The Basic Category Theory book is, as the title says, "basic". It is a
sort of polished study notes (and I recall Pierce saying something
along this line in the introduction). Several examples and exercises
are taken from Goldblatt's "Topoi, the Categorical Analysis of Logic",
whose first chapters are a good starting point in Category theory but
he introduces category-theoretic concepts from set-theoretic ones and
it can be hard to abstract properly from one example.  Pierce's book
is well-written, introductory, there's nice stuff on cartesian closed
categories and F-algebras, and the best thing is its excellent
annotated bibliography which will help you to move on. Given its price
and size, I think its worth.

You'll need more stuff. There are books and tutorials out there.
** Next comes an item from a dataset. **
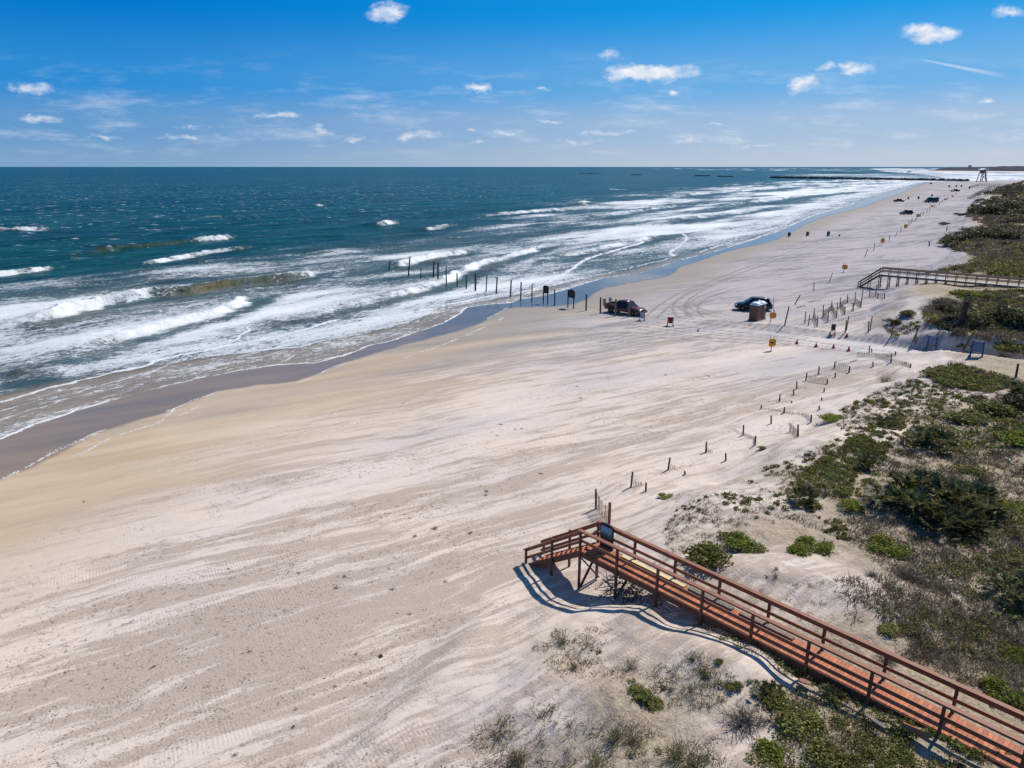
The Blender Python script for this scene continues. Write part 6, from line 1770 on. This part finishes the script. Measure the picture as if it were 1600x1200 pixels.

MacLane I guess is a must, if only for breadth and precision. There's
Steve Awodey's book (Oxford University Press). I found Harold Simmon's
notes "Category Theory in four easy movements" enjoyable and readable,
especially the stuff on limits. Lawere's book mentioned by others is
also fun. Fokkinga has an excellent introduction to category theory
from a calculational standpoint, with notation and concepts used in
the Bananas paper. There is also Barr and Wells's third edition. And
of course, Mitchell's encyclopedic "Foundations for Programming
Languages".

To conclude, there are loads of sources and for self study, I'd
recommend to use several books and several tutorial notes, if only to
contrast approaches, definitions, to have exercises and solutions,
etc. And there's the wikipedia as well.